> **Rows from a dataset**

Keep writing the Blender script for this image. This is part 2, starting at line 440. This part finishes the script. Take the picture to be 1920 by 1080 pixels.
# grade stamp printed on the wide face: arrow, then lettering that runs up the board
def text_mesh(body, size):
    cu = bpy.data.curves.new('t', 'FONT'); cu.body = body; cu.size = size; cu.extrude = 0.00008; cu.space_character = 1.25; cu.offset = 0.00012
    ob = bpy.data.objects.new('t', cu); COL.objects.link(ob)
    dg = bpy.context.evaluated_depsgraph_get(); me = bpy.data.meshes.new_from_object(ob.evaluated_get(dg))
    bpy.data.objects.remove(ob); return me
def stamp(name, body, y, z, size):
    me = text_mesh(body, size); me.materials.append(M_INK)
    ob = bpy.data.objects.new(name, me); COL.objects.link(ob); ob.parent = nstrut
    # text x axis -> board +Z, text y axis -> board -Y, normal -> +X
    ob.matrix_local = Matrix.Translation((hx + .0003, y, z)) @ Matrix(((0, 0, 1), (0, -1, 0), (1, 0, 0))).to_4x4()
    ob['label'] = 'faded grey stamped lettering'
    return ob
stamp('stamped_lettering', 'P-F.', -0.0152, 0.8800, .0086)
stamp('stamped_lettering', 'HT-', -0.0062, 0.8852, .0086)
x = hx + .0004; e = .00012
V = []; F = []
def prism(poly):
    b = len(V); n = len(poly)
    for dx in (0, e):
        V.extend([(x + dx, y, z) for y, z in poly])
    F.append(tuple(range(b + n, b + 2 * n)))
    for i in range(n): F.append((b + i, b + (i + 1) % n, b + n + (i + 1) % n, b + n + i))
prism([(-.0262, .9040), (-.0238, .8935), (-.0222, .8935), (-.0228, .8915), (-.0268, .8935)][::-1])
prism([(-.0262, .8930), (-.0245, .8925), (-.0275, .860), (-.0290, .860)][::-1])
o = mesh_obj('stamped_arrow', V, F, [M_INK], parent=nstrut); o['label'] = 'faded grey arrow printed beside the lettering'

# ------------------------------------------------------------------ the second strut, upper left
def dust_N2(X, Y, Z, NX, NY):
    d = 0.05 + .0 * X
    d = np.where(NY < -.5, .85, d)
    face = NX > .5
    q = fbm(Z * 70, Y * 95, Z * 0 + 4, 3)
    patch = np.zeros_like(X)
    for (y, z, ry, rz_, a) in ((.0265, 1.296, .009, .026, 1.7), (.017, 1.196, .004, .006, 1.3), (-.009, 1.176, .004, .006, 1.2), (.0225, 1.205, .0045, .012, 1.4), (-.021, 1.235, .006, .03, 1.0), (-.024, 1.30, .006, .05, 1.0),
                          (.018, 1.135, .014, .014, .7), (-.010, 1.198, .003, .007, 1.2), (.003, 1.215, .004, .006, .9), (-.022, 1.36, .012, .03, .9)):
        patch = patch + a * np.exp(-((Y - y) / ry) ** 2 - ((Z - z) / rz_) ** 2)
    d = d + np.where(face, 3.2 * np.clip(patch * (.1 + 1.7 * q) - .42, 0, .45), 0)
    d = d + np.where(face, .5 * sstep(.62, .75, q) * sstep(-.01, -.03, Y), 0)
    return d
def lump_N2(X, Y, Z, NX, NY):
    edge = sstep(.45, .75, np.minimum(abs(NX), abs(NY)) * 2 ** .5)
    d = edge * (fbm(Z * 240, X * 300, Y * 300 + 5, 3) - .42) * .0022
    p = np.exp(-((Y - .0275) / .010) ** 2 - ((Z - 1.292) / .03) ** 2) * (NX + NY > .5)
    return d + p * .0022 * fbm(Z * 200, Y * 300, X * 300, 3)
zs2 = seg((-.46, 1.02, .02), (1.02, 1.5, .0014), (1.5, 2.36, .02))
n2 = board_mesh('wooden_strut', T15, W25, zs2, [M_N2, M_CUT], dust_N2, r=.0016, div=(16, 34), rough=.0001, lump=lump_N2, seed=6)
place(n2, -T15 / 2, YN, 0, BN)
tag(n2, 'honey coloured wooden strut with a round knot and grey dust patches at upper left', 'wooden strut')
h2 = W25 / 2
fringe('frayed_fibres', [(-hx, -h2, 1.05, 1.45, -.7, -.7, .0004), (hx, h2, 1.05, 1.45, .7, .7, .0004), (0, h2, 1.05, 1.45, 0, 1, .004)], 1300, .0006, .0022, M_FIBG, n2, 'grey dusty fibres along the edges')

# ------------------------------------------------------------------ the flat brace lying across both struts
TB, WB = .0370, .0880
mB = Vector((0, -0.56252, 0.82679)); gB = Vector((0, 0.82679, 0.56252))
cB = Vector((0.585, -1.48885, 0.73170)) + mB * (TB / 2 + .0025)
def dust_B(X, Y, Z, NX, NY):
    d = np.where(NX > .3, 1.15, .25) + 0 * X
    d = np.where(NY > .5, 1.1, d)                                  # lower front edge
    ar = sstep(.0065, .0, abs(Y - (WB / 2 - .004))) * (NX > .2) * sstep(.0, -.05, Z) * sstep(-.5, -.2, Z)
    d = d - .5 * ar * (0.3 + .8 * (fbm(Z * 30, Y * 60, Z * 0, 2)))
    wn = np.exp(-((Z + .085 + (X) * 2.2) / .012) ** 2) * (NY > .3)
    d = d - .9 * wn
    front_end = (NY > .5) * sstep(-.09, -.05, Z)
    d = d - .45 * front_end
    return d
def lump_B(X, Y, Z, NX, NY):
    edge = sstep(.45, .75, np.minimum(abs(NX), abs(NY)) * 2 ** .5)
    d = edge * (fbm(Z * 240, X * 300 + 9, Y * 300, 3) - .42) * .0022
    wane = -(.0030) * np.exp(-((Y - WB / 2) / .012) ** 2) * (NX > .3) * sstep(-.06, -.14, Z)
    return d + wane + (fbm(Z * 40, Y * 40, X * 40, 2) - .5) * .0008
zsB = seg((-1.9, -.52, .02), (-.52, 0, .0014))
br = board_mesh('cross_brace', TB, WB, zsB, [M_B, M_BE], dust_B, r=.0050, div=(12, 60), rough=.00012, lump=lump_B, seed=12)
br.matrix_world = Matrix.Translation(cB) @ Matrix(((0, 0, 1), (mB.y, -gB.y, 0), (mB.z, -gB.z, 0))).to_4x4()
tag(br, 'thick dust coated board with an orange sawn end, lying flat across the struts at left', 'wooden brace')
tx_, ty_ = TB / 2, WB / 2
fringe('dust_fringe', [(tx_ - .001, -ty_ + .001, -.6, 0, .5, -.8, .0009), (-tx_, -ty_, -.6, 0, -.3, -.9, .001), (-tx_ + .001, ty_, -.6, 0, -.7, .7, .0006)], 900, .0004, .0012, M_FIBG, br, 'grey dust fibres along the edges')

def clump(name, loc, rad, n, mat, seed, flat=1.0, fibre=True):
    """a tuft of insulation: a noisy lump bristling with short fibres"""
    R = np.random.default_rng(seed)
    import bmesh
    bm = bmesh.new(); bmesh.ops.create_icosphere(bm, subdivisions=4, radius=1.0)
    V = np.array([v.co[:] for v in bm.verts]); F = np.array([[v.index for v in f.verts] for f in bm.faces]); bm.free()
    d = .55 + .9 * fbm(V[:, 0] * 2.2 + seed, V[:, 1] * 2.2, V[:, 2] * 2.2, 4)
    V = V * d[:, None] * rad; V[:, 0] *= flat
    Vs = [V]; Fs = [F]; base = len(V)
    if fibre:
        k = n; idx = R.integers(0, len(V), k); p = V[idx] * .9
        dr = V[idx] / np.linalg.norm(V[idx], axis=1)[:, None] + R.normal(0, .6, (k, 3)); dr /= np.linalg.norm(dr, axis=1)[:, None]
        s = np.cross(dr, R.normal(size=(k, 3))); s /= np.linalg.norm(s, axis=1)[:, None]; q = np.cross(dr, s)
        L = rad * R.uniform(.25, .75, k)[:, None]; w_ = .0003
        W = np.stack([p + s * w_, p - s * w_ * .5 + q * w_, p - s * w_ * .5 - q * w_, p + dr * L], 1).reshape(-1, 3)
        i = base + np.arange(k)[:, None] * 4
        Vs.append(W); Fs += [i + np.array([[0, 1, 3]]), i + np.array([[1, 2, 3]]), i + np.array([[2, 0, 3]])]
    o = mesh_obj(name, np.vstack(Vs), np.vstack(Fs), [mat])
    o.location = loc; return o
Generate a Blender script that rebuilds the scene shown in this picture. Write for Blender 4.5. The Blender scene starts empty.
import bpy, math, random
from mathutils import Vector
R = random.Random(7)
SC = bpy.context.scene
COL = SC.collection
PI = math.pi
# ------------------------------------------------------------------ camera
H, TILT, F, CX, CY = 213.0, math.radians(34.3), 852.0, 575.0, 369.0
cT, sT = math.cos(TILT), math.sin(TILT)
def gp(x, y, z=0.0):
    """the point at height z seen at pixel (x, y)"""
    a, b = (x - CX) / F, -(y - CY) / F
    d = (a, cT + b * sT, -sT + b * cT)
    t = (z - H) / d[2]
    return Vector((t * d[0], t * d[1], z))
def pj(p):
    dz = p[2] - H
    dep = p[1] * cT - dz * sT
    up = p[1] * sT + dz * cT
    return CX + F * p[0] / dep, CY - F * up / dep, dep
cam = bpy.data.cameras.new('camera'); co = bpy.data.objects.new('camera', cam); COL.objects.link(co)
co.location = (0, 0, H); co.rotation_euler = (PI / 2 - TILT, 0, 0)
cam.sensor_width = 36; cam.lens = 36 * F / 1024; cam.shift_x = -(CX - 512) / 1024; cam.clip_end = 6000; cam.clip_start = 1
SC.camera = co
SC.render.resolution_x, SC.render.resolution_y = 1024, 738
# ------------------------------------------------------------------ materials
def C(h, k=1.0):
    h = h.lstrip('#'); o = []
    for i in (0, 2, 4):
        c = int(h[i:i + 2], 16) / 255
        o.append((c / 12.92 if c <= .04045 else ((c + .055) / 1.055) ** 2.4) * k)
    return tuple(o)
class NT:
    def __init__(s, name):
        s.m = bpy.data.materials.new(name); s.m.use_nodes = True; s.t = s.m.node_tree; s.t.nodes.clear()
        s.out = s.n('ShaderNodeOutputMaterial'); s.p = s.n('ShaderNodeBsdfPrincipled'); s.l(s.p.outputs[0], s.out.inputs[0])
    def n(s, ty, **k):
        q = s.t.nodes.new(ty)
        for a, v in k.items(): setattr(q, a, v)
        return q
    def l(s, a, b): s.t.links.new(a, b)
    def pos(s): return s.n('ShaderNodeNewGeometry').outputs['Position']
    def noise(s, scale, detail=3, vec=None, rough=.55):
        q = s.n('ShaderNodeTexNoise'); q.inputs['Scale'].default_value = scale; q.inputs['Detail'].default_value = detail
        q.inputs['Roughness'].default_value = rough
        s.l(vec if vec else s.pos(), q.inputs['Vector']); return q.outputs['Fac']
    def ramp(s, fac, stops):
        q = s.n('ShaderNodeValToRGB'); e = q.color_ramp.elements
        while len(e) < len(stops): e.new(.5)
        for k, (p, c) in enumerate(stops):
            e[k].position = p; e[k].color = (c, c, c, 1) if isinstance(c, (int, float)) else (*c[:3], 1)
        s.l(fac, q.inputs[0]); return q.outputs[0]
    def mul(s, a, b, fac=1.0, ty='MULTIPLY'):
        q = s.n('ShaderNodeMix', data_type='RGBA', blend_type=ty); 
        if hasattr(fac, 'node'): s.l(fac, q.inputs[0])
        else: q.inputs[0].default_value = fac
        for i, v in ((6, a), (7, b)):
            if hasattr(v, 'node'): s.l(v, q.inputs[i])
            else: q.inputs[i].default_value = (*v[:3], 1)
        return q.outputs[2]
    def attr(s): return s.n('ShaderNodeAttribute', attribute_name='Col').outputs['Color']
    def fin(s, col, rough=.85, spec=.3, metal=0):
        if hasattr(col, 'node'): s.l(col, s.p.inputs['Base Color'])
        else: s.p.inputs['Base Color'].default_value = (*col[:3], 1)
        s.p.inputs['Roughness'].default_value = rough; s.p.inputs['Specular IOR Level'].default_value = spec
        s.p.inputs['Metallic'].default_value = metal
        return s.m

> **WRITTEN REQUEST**
Print, please, the lines from the first line of the material through the line that contains "o = mesh_obj('stamped_arrow', V, F, [M_INK], parent=nstrut);", exactly as written and with nothing added.

> **SOLUTION**
Keep writing the Blender script for this image. This is part 2, starting at line 440. This part finishes the script. Take the picture to be 1920 by 1080 pixels.
# grade stamp printed on the wide face: arrow, then lettering that runs up the board
def text_mesh(body, size):
    cu = bpy.data.curves.new('t', 'FONT'); cu.body = body; cu.size = size; cu.extrude = 0.00008; cu.space_character = 1.25; cu.offset = 0.00012
    ob = bpy.data.objects.new('t', cu); COL.objects.link(ob)
    dg = bpy.context.evaluated_depsgraph_get(); me = bpy.data.meshes.new_from_object(ob.evaluated_get(dg))
    bpy.data.objects.remove(ob); return me
def stamp(name, body, y, z, size):
    me = text_mesh(body, size); me.materials.append(M_INK)
    ob = bpy.data.objects.new(name, me); COL.objects.link(ob); ob.parent = nstrut
    # text x axis -> board +Z, text y axis -> board -Y, normal -> +X
    ob.matrix_local = Matrix.Translation((hx + .0003, y, z)) @ Matrix(((0, 0, 1), (0, -1, 0), (1, 0, 0))).to_4x4()
    ob['label'] = 'faded grey stamped lettering'
    return ob
stamp('stamped_lettering', 'P-F.', -0.0152, 0.8800, .0086)
stamp('stamped_lettering', 'HT-', -0.0062, 0.8852, .0086)
x = hx + .0004; e = .00012
V = []; F = []
def prism(poly):
    b = len(V); n = len(poly)
    for dx in (0, e):
        V.extend([(x + dx, y, z) for y, z in poly])
    F.append(tuple(range(b + n, b + 2 * n)))
    for i in range(n): F.append((b + i, b + (i + 1) % n, b + n + (i + 1) % n, b + n + i))
prism([(-.0262, .9040), (-.0238, .8935), (-.0222, .8935), (-.0228, .8915), (-.0268, .8935)][::-1])
prism([(-.0262, .8930), (-.0245, .8925), (-.0275, .860), (-.0290, .860)][::-1])
o = mesh_obj('stamped_arrow', V, F, [M_INK], parent=nstrut); o['label'] = 'faded grey arrow printed beside the lettering'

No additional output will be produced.